Para infortúnio do Flamengo, os primeiros anos da década de oitenta, foram anos muito interessantes para a cotação mundial do cobre, e portanto para o Cobreloa, o clube de Antofagasta, de Chuquicamata, a maior mina de cobre a céu aberto do mundo, e do seu estádio, que dava pelo estupendo nome de Zorros del desierto, sendo o seu campo de treinos, já muito próximo dos subúrbios da Lua.
O Flamengo venceu o primeiro jogo no Rio de Janeiro, no mítico Maracanã, mas perdeu o segundo.
O clube muito a custo conseguiu transferir o jogo da estratosfera, para um local mais baixo, tendo num compromisso, os cariocas subido e os chilenos descido, para se encontrarem os dois em Santiago do Chile, no Estádio Nacional. Ganhou o Cobreloa.
Com uma vitória para cada lado, era necessário recorrer a um terceiro jogo, em campo neutro, que para delícia do Flamengo, mas a que não terá sido alheia a força de Brasília em assuntos sul americanos, foi marcado para o nível do mar.
Melhor só mesmo se fosse em Ipanema. E para a noite de vinte e três de Novembro, no Estádio Centenário, na cidade de Montevideu, Uruguai, palco da primeira final de campeonatos do mundo em 1930, na embocadura do Rio da Prata.
Do outro lado do rio, mas em 1905, e na cidade de Buenos Aires, cinco jovens argentinos com fortes ligações genovesas, decidiram fundar um clube de futebol. Como estivessem no bairro de La Boca, em pleno porto, e pela sua idade, deram ao clube o nome de Boca Juniors. Ficava a faltar uma cor para a camisola.
Depois de muita indefinição e alguma polémica, Juan Brichetto, jogador do clube e por duas vezes seu presidente, tomou uma resolução radical, da qual informou os outros associados.

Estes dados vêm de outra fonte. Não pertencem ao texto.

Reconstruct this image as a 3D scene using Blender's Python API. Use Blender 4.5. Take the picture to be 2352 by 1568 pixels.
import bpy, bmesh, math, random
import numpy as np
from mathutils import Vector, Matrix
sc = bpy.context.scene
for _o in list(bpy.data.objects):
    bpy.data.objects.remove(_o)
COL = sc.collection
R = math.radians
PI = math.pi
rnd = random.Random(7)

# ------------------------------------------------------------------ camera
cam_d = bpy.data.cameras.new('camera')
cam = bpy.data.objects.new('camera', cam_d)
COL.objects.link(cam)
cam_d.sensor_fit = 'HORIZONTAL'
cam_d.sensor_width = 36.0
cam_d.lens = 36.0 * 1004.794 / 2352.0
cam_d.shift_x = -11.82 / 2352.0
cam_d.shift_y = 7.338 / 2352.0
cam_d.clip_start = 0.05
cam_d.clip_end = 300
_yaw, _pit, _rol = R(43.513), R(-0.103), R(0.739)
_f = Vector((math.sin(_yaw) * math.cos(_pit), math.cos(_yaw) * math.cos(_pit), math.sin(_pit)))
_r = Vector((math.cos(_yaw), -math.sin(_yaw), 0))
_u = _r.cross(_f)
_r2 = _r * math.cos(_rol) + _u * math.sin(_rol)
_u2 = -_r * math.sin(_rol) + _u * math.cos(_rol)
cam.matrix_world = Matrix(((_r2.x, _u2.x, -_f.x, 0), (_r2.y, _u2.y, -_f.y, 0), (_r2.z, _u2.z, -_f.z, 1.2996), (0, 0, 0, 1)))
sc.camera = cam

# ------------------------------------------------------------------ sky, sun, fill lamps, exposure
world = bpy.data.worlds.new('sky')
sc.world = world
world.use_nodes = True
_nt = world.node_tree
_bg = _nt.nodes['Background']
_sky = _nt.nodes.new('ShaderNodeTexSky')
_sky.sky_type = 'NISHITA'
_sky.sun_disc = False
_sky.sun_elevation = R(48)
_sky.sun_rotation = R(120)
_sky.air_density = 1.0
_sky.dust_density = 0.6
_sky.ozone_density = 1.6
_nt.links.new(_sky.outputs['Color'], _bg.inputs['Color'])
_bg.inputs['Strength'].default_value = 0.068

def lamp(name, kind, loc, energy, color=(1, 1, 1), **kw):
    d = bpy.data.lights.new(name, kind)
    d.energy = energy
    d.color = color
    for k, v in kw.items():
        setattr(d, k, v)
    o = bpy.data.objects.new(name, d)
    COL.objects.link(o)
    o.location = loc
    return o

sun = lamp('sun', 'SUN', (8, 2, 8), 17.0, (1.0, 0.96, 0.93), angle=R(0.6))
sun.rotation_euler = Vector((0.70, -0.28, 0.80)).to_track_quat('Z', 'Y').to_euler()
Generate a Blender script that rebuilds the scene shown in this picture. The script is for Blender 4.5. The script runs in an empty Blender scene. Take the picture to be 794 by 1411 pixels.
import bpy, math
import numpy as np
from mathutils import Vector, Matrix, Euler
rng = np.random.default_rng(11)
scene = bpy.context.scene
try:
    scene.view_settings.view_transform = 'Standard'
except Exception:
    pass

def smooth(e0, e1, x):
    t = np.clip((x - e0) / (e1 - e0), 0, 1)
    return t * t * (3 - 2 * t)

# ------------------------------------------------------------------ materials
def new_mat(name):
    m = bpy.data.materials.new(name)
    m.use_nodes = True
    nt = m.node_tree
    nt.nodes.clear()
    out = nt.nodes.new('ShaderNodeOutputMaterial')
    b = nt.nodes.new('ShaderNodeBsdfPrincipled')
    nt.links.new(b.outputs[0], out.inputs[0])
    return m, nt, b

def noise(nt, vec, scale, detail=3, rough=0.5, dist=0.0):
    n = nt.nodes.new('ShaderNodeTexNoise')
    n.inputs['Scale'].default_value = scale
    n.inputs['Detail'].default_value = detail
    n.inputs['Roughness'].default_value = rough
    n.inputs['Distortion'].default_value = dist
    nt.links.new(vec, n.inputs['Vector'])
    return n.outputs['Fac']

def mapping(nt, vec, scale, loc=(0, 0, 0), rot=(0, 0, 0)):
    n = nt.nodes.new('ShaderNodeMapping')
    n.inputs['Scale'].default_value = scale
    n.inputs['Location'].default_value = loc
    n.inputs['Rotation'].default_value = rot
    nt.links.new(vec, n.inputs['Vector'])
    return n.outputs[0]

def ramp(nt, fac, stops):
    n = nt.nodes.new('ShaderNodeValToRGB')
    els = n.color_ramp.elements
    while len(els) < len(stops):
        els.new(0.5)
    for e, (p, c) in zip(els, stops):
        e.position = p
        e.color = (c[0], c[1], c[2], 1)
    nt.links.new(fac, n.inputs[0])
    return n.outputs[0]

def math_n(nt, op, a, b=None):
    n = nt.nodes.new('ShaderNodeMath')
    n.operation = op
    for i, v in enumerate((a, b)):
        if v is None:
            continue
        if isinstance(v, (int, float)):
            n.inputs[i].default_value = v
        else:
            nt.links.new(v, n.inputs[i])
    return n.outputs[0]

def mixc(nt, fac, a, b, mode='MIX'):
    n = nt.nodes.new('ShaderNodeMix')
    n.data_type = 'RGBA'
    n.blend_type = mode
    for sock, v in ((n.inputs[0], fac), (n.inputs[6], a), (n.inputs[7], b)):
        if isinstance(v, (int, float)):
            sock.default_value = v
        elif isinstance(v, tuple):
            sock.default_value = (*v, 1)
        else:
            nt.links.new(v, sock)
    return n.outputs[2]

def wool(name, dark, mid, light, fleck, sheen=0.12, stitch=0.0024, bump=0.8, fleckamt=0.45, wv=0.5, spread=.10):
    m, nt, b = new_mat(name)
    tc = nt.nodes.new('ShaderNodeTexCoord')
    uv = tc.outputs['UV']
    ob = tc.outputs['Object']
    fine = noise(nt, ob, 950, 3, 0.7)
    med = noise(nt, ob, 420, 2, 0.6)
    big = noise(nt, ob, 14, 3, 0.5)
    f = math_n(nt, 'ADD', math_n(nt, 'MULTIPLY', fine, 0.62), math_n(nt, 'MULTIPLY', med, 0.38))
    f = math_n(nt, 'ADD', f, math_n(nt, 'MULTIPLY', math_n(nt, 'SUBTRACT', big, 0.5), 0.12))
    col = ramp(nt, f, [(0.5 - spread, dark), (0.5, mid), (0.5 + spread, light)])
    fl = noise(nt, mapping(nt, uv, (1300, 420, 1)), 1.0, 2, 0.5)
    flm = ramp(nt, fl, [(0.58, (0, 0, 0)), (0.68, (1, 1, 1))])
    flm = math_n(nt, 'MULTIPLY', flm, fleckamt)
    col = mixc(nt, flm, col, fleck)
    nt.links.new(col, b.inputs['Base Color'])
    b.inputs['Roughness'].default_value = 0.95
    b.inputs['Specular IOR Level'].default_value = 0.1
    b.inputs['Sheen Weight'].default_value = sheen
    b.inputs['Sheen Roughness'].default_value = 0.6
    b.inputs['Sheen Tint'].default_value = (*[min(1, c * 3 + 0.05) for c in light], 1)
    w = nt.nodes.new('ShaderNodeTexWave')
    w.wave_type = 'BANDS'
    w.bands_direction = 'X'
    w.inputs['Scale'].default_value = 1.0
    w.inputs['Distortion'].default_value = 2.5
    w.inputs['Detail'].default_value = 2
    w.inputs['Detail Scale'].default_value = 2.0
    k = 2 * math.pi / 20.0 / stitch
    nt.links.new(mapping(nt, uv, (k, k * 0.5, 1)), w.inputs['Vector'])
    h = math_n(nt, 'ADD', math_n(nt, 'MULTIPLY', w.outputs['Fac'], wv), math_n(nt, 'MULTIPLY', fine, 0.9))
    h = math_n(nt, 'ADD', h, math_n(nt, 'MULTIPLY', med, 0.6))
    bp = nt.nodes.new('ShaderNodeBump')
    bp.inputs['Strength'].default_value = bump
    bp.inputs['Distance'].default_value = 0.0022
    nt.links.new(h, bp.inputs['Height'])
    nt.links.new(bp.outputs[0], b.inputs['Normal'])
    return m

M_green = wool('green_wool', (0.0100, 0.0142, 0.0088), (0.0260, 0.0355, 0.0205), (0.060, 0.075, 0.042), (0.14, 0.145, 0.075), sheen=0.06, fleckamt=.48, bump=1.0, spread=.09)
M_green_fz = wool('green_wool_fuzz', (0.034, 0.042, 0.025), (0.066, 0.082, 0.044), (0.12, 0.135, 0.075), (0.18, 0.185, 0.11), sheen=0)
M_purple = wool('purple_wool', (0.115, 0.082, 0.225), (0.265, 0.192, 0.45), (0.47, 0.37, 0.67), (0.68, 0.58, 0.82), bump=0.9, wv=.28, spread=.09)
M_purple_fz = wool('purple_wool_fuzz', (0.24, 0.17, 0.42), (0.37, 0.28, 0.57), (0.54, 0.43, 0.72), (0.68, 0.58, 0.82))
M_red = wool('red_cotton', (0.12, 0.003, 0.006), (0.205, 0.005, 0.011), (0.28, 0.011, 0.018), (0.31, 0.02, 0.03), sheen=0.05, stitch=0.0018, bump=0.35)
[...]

Brichetto, era operador de uma ponte móvel, que dava entrada aos navios no intrincado dos cais do porto de Buenos Aires. Ia pegar ao serviço, e a cor da bandeira do primeiro navio que passasse à sua frente, seria a cor da camisola do Boca Juniors.
Todos os que gostam de futebol no mundo, já sabem a esta altura, que o primeiro navio que entrou naquele dia no porto era um cargueiro sueco.
Bem, mas voltemos ao outro lado do estuário do Prata, a Montevideu, onde Flamengo e Cobreloa, decidiram a Taça dos Libertadores da América de 1981, e o título sul americano de futebol.
O Flamengo ganhou por duas bolas de diferença, dois golos de Zico. Quando finalmente a notícia me chegou, eu estava em Aljustrel, a trezentos metros de profundidade, numa mina de cobre.